Some junior faculty members who will be reviewed for tenure in this academic year are anxiously waiting to hear from various university presses. These faculty members find themselves in a maddening double bind. They face a challenge—under inflexible time constraints and with very high stakes—that many of them may be unable to meet successfully, no matter how strong or serious their scholarly achievement, because academic presses simply cannot afford to publish their books. The situation is difficult for those in English and even more difficult for those in foreign languages.

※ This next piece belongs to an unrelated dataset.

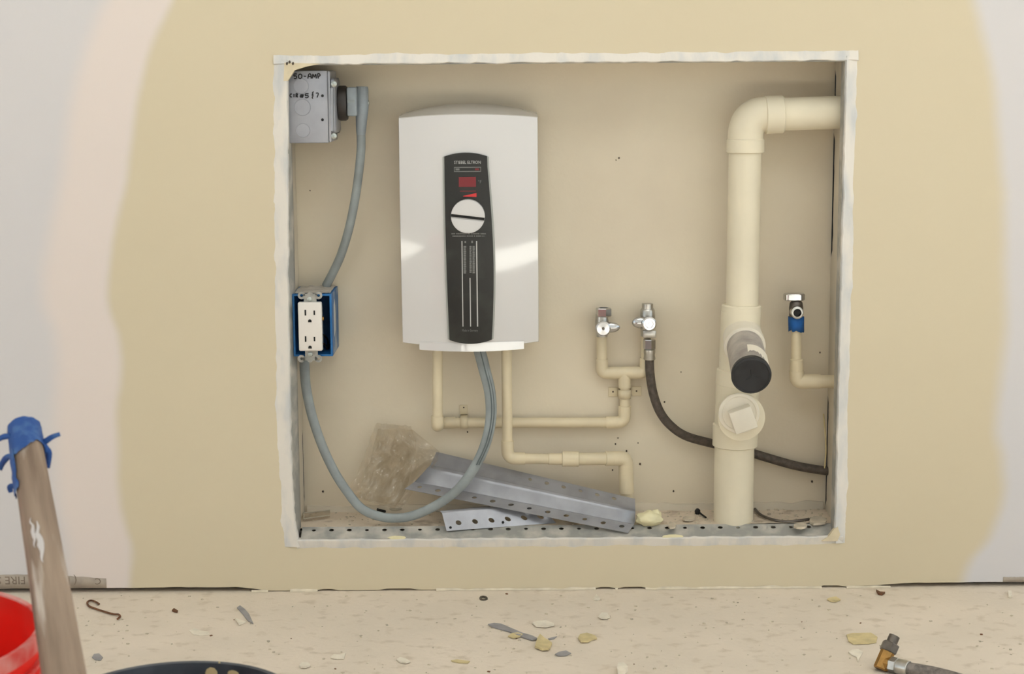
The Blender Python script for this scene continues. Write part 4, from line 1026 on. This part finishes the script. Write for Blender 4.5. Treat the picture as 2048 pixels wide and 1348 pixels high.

We are concerned because people who have spent years of professional training—our students, our colleagues—are at risk. Their careers are in jeopardy, and higher education stands to lose, or at least severely to damage, a generation of young scholars. And, I repeat, the central issue is systemic. As a first step in confronting this problem, we ask you to discuss this letter in your department and with the various committees that will participate in this year's tenure decisions. We hope that the current circumstances of academic presses will be taken into account.
What else can be done? A report by the MLA Ad Hoc Committee on the Future of Scholarly Publishing that analyzes recent developments in scholarly publishing will appear in Profession 2002, and a council subcommittee is considering actions the MLA and modern language and literature departments might take that would ease the current situation. For example, as a number of informed observers have noted, books are not the only way of judging scholarly achievement. Should our departments continue to insist that only books and more books will do? We could try to persuade departments and universities to change their expectations for tenure reviews: after all, these expectations are, for the most part, set by us and not by administrators. The book has only fairly recently emerged as the sine qua non and even now is not uniformly the requirement in all academic fields. We could rethink what we need to conduct responsible evaluations of junior faculty members. And if institutions insist on the need for books, perhaps they should provide a first-book subvention, comparable to (though vastly less expensive than) the start-up subvention for scientists.
No doubt there are many ideas that we could and should be considering, and I urge you to write me at the Modern Language Association by regular mail or e-mail (sgreenblatt@mla.org) with suggestions that I can bring to the attention of the Executive Council. Above all, at this moment I urge an intensified awareness of the problem: departments can no longer routinely expect that the task of scholarly evaluation will be undertaken by the readers for university presses and that a published book will be the essential stamp of a young scholar's authenticity and promise.